Ombre dietro lo schermo
Dall'Iperuranio a Sharepoint, riti quotidiani di un’umanità che non ha più corpo.
Ore 6:45, più o meno — il mio corpo inizia a svegliarsi, obbediente al mio orologio interno, come una macchina programmata senza cura. Le palpebre si aprono mentre dalle persiane filtra un sole biancastro, lattiginoso. Sento il sogno della notte scivolare via e non c’è niente che posso fare. Peccato, mi sembrava importante. Mi parlava di Iperuranio.
La mia mattina ha due ore di respiro. Dalle 7 alle 9: camminata con la mia ragazza e figlia, un caffè, qualche chiacchierata. Poi mi siedo davanti al PC, la macchina esoterica che trasforma il silicio compresso in linguaggio, e inizia il rituale quotidiano.

Da lì in avanti, il mondo è una sequenza di finestre virtuali e notifiche: email, call, report, chat, documenti condivisi. Un teatro senza attori. Non ci sono volti, ma foto profilo. Non ci sono voci, ma flussi di streaming. Eppure, dall’altra parte — presumibilmente — ci sono altri esseri umani.
Sono fortunato: lavoro da casa mia, coi miei orari, i miei modi, senza scocciature e senza camicia. Ma il lavoro remoto può essere libertà nella forma e prigionia nella sostanza.
Passo le ore a risolvere problemi di privacy e cybersecurity per aziende chissà dove, dialogando con referenti aziendali senza corpo. Spesso non so che faccia abbiano, quale sia il loro tono di voce, cosa fanno durante la pausa pranzo. Alle battute ridono a bocca aperta o chiusa? Ci sarà davvero qualcuno dall’altra parte dello schermo?
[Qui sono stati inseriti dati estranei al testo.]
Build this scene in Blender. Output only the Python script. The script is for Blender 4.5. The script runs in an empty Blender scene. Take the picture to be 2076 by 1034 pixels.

Anche il linguaggio è addestrato a giocare con le ombre: “Spero che questa email ti trovi bene.” “Cordiali saluti.” Frammenti prefabbricati che simulano empatia per qualcuno che esiste solo come idea astratta. Non dialoghiamo, ma c’interfacciamo con altri esseri umani — intermediati da sistemi informatici, schermi LCD, sottotitoli e sfondi virtuali di meravigliose spiagge caraibiche che non esistono.
Un tempo l’umanità cercava connessione guardando la stessa luna. Ora basta sapere di avere la stessa suite di Office installata. Per evitare conflitti e lavorare sullo stesso sharepoint.
Perfino la lingua non conta più. Abbiamo eretto una Babele digitale e fregato Nimrod. Italiano, inglese, russo, cinese. Tutto è immediatamente traducibile. Perfino le leggi iniziano a confondersi tra loro, uniformate in template standardizzati. I legislatori si copiano a vicenda, e va bene così.
E i colleghi? Ombre digitali anche loro, che prendono forma solo durante le rare riunioni in presenza e la cena di natale. Non c’è più bisogno di loro quando un modello linguistico, addestrato su miliardi di conversazioni, risponde alle richieste di assistenza con maggiore velocità e precisione.
Il lavoro intellettuale moderno implode su se stesso: una simulazione di dialogo che serve solo a convincerci che — davvero — non stiamo parlando da soli, dall’altra parte c’è qualcuno! Un circuito chiuso, un cervello che si specchia nel proprio riflesso elettronico e lo scambia per “altro”.
Le email già ora potrebbero essere scritte da agenti automatizzati. Relazioni tecniche e pareri legali e già ora potrebbero essere generati, confezionati, distribuiti da intelligenze artificiali senza volto, senza voce, senza anima ad altre intelligenze artificiali che le fanno proprie.
Siamo tutti complici di una convenzione fragile, un accordo sociale che resiste solo perché tutti fingiamo di crederci. E quando cadrà il velo, nessuno noterà la differenza.
Anche ora, scrivo questo contenuto per qualcuno che forse esiste, da qualche parte del mondo, o forse risiede soltanto nella mia testa e negli algoritmi di analytics di Substack. C’è qualcuno la fuori?